After the Jesus movement I spent decades trying to fit into traditional church, but I wasn’t willing to ignore the Holy Spirit. I discovered that Christianity is easier to present as a religious program than it is to live.
The Jesus Movement focused on the presence and personality of a Jesus. It didn’t focus on the presence and personality of a pastor. I learned that a meeting of Christ-followers can be an outpost of God’s kingdom — a gathering free from human control and manipulation. Church meetings controlled by one person tend to make it difficult for people to learn to hear Christ for themselves.
In the Jesus Movement I also learned that hearing a preacher isn’t the same thing as hearing God — not even close! If you learn to directly hear from God in church, then you can hear Him everywhere. However, if you just hear a preacher’s voice in church, you’ll usually forget what he said.
Church services don’t start until a pastor starts them. Perhaps they should wait until Jesus starts them.
It’s more powerful to interact around a campfire than to sit in a lecture hall and hear a talk about fire — same with God’s fire. The Jesus Movement was God’s fire. I’ve never been willing to turn away from that fire.
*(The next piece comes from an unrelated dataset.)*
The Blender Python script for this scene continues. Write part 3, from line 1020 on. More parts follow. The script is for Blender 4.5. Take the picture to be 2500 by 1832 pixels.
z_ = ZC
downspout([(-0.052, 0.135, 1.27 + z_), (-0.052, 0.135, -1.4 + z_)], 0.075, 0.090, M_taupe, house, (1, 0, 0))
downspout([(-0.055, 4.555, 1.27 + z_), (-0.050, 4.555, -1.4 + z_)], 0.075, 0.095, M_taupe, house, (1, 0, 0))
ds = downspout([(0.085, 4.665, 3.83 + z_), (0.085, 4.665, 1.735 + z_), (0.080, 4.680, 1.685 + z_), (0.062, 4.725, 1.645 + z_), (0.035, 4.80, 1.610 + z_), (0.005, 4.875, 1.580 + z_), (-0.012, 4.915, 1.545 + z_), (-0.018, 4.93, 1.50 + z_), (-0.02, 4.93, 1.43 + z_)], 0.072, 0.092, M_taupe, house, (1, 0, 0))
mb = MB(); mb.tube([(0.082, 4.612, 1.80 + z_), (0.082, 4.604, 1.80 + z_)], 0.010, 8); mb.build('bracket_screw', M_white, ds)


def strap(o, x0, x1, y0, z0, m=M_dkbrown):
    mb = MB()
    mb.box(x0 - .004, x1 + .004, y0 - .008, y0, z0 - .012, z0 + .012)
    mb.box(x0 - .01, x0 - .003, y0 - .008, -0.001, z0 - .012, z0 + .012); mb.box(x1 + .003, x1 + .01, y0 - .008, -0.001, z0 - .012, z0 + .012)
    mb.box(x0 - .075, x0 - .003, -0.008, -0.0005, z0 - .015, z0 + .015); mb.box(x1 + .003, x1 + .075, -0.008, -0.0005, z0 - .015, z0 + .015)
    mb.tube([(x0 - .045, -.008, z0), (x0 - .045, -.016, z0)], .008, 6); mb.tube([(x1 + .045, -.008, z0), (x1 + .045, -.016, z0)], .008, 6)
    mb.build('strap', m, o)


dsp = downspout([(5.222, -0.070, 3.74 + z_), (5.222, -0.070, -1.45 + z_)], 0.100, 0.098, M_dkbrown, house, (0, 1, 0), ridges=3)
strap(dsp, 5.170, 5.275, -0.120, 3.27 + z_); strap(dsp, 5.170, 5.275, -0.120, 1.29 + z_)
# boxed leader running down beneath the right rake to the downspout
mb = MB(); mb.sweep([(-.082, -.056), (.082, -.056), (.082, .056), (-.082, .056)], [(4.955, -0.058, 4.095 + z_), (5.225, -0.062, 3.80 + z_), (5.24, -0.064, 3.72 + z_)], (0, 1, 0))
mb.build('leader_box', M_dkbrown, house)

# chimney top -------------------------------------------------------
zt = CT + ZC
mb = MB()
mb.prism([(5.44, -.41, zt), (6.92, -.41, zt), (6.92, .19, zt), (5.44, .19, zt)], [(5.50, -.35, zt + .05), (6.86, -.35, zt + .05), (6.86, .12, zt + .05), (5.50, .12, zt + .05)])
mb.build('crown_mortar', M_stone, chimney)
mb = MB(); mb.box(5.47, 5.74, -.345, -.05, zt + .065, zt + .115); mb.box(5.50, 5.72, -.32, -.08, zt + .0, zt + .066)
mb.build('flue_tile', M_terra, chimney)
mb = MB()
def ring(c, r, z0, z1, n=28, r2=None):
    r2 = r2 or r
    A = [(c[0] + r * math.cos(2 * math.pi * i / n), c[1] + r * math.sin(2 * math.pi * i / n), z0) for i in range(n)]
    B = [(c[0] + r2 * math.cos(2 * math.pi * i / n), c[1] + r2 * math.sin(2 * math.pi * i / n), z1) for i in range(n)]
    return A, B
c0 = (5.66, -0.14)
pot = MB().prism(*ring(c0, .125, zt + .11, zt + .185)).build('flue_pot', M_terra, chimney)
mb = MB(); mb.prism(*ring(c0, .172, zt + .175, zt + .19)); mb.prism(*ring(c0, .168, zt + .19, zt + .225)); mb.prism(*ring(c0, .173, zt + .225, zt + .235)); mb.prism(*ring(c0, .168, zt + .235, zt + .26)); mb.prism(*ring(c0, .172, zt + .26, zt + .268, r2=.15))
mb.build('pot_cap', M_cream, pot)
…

Church services tend to be a very controlled environment where everyone is compelled to behave the same way and/or sit in silence. However, because the Jesus Movement allowed the risen Jesus to freely express His creativity when we gathered in His name, every meeting was innovative and different.
Early Christians seem to have met as an interactive body of believers under the direct Headship/Lordship of the living Jesus. (So did the early days of the Jesus Movement.)
I have taken the road less followed and come to many of the same conclusions as you. I enjoyed your book with the 95 theses. I especially like asking people if they would like to meet Jesus on the beach, fishing or walking on a road, or in a public square by a well. Most have never looked at John 21 as a viable meeting of the Ekklesia in that day. That is what I say when they ask what “Church” do you (goto, member of, belong to). So fixated on tradition, rituals and rules.
Thanks for the encouragement, Sonny! Glad you are staying on the road less followed.